Apropos, lustige Zufallsbegegnung, der Musiker, der dieses Residenzfestival („Locrian Department Festival“) ins Leben gerufen hat und kuratiert, Tommaso (unten auf zwei Fotos zu sehen), hat 1986, als junger Mann von 18 Jahren, Nannini in Conny Planks Studio kennengelernt und später auf ein paar ihrer Alben Gitarre gespielt und an Songs mitgeschrieben, unter anderem der Filmmusik zum Zeichentrickfilm „Momo“ Ende der 1990er, an dem zufälligerweise auch meine Wenigkeit Mitarbeiter war (bedauerlicherweise ohne G.N. in diesem Zuge kennenlernen zu können). Tommaso freute sich zu hören, dass ich sein Gitarrenspiel bereits in meiner gut achtstündigen G.N.-iTunes-Zusammenstellung auf meinem Taschencomputertelefon habe und damit immer bei mir trage, da diese rund 100 sorgsam ausgewählten Lieblingslieder des Œuvres mir zu fast jedem Zeitpunkt, sei es auf Autofahrten, in Warteschlangen an Bahnhöfen und Flughäfen oder beim Tippen eines solchen Texts, zuverlässig Freude zu bereiten vermögen.

Anbei noch ein paar Fotos von der Arbeitsstimmung in Roccella, die ich in Stand- und Bewegtbild dokumentierte. 

6 Kommentare

  • flowworker

    Was für eine tolle kleine Reisegeschichte…. man könnte eine Film daraus machen a la „Lost In Translation“, und das mit Tommaso und Momo ist schon ein unglaublicher Zufall …

    … ich war nur selten in Bella Italia, die Lust am dortigen Essen teile ich voll und ganz, die stets wilden Sprachkaskaden waren auch nie meins.

    Ich habe hier irgendwo ein tolles italienisches Kochbuch… wenn mir da was Prächtiges gelingt, werde ich berichten 😅

    M.E.

  • Henning Bolte

    Frances-Marie Uitti ist/war in Amsterdam ansaessig und ist mit dem Italienischen vertraut, weil sie viel mit dem Werk besonderen Werk von Giacinto Scelsi (1905-1988) gearbeitet hat.

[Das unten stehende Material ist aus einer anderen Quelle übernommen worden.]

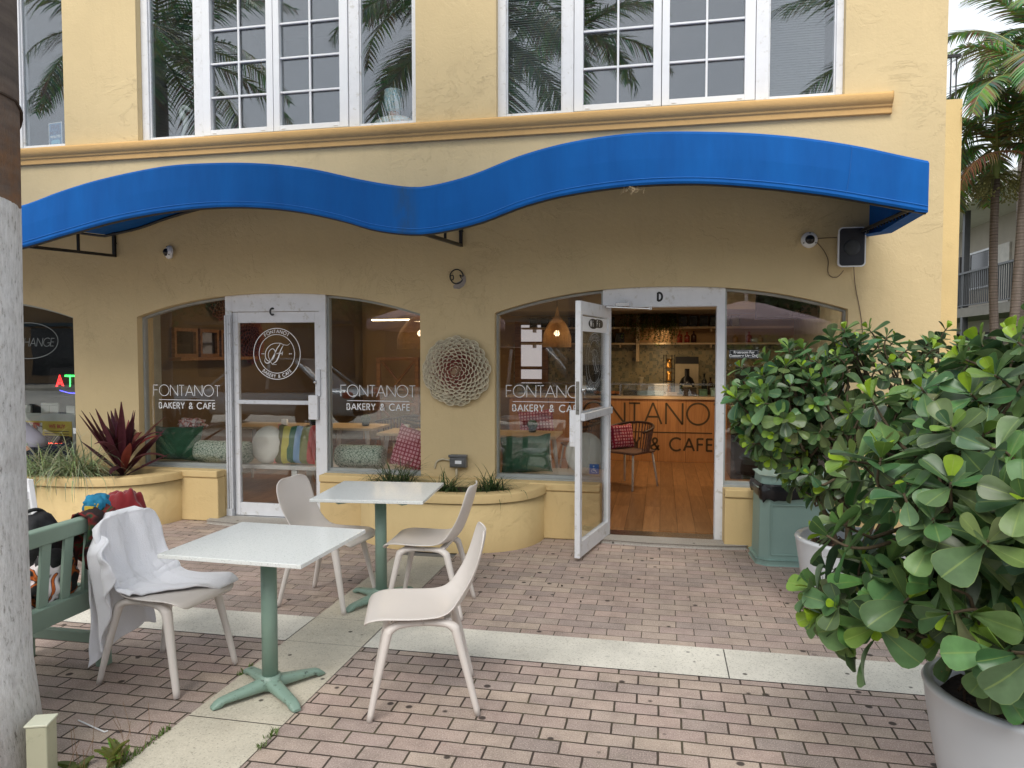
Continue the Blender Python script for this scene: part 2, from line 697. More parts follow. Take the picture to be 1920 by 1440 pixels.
def canvas():
    m, nt, b = newmat('awning_blue_canvas')
    v = coords(nt)
    c = ramp(nt, noise_t(nt, coords(nt, (2.5, 1, .5)), 2.2, 5, .6), [(.3, S(0, 82, 158)), (.7, S(3, 95, 176))])
    # weathering: faint run marks and one dark stain in the dip over the pier
    c = mixc(nt, ramp(nt, noise_t(nt, coords(nt, (9, 1, .8)), 2.5, 6, .7), [(.58, 0.), (.8, .28)]), c, S(30, 84, 140))
    sx = _n(nt, 'ShaderNodeSeparateXYZ')
    nt.links.new(v, sx.inputs[0])
    d = _n(nt, 'ShaderNodeMath', _operation='ADD')
    nt.links.new(sx.outputs[0], d.inputs[0])
    d.inputs[1].default_value = 1.86
    a = _n(nt, 'ShaderNodeMath', _operation='ABSOLUTE')
    nt.links.new(d.outputs[0], a.inputs[0])
    s = mixc(nt, 1., ramp(nt, a.outputs[0], [(.02, .8), (.12, 0.)]), ramp(nt, noise_t(nt, coords(nt, (4, 1, 1)), 4, 5, .7), [(.35, .1), (.6, .8)]), 'MULTIPLY')
    c = mixc(nt, s, c, S(46, 74, 96))
    nt.links.new(c, b.inputs['Base Color'])
    b.inputs['Roughness'].default_value = .75
    b.inputs['Specular IOR Level'].default_value = .25
    n1 = bump(nt, b, noise_t(nt, v, 260, 3), .2, .004)
    bump(nt, b, noise_t(nt, coords(nt, (1.4, 1, .35)), 2.6, 3), .5, .05, n1)
    return m


M['awning'] = canvas()
M['awning_in'] = mat('awning_dark_lining', S(14, 60, 110), .85, var=.1)
M['black'] = mat('black_metal', (.012, .012, .013), .45, var=.2)
M['matte_black'] = mat('matte_black', (.01, .01, .012), .8, var=.2)
M['brick'] = brickmat('paver_front', .0052, .8)
M['brick2'] = brickmat('paver_rear', .003, .45)
M['conc'] = concmat('concrete_strip', S(216, 212, 200))
M['conc2'] = concmat('concrete_slab', S(200, 193, 176))
M['cement'] = concmat('doorstep_cement', S(170, 165, 158))
M['asphalt'] = mat('asphalt', S(112, 110, 108), .9, var=.2, vs=3, bmp=.3, bs=90)
M['shell'] = mat('chair_plastic', S(216, 209, 203), .4, var=.03, vs=3)
M['green'] = mat('sage_paint', S(128, 154, 141), .42, var=.07, vs=5, bmp=.08, bs=25)
M['green_worn'] = mat('sage_paint_worn', S(128, 154, 141), .45, var=.06, vs=5, dirt=S(30, 32, 30), dscale=28)
M['bench'] = mat('bench_sage_paint', S(134, 156, 141), .5, var=.08, vs=4, bmp=.15, bs=20)
M['rope'] = mat('rope', S(60, 48, 40), .9, var=.2, bmp=.5, bs=80)
M['pot'] = mat('pot_glaze', S(196, 201, 206), .28, var=.03, vs=2, coat=.25)
M['soil'] = mat('soil', S(52, 40, 32), .95, var=.4, vs=30, bmp=.9, bs=50)
M['bark'] = mat('twig_bark', S(84, 72, 54), .85, var=.3, vs=20, bmp=.6, bs=60)
M['leaf'] = leafmat('clusia_leaf')
M['grass'] = leafmat('grass_blade', False, .5)
M['palm'] = leafmat('palm_leaf', False, .45)
M['bin'] = mat('bin_paint', S(138, 166, 158), .5, var=.06, vs=3, bmp=.1, bs=40)
M['bag'] = mat('bin_liner', (.008, .009, .012), .3, var=.2, bmp=.6, bs=12)
M['grey'] = mat('grey_metal', S(130, 130, 130), .4, metal=.5, var=.15)
M['steel'] = mat('steel', S(190, 190, 190), .25, metal=1, var=.05)
M['led'] = emis('warm_strip_light', (1, .75, .42), 9)
M['bulb'] = emis('warm_bulb', (1, .68, .35), 16)
M['ink'] = mat('black_lettering', (.01, .01, .012), .5, var=.05)
M['vinyl'] = mat('white_vinyl', S(236, 238, 240), .5, var=.01)
M['vinyl_thin'] = mat('grey_vinyl', S(150, 156, 160), .5, var=.01)


def terrazzo():
    m, nt, b = newmat('white_quartz_top')
    v = coords(nt)
    vo = _n(nt, 'ShaderNodeTexVoronoi')
    vo.inputs['Scale'].default_value = 300
    nt.links.new(v, vo.inputs['Vector'])
    c = ramp(nt, vo.outputs['Color'], [(.12, S(190, 196, 194)), (.2, S(224, 228, 226)), (.8, S(228, 231, 230)), (.95, S(200, 206, 202))])
    nt.links.new(c, b.inputs['Base Color'])
    b.inputs['Roughness'].default_value = .13
    return m


M['quartz'] = terrazzo()
M['trunk_white'] = None


# ------------------------------------------------------------------ stroke lettering
def arc(cx, cy, rx, ry, a0, a1, n=20):
    return [(cx + rx * math.cos(R(lerp(a0, a1, i / n))), cy + ry * math.sin(R(lerp(a0, a1, i / n)))) for i in range(n + 1)]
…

    Empfehlung zu kalabrischen musikalischen Spheren und Spuren: AVA TRIO (Guiseppe Doronzo, Esat Ekincioglu, Pino Basile) nebst trio Giuseppe Doronzo/Andy Moor/Frank Rosaly (album FUTURO ANCESTRALE)

  • Ingo J. Biermann

    Frances-Marie lebt nach wie vor in Amsterdam, und ihr Italienisch kommt nicht zuletzt daher, dass sie viele Jahre lang in Rom und in Siena gelebt hat. Sie hat schn recht früh ihre US-Heimat gegen Europa eingetauscht und ist seitdem auf unserer Seite des Atlantiks beheimatet.

  • flowworker

    Das Foto unten rechts: ist sie dorthin gegangen, um im Freien zu spielen, mitten in der Natur? Als Ritual oder kleines Solokonzert für Freunde? Vor dem legendären ersten Manatreffen hätten wir fast die Sheriffs of Nothingness nach Sylt geholt, damit sie ihre free improvs am Meeressaum spielen, für die Manas und Gäste, die über die Sylter Tageszeitung informiert worden wären….m.e.

  • Olaf Westfeld

    In Italien war ich fast nur auf Klassenfahrt. Toskana – Florenz, Siena, San Gimignano, Cinque Terre – ist perfekt dafür. Nicht nur wunderschön, ich kann das auch ohne großen Aufwand vorbereiten. Weiter südlich als Rom war ich dann allerdings noch nie. Und ja: Essen, Trinken, alles oberfein!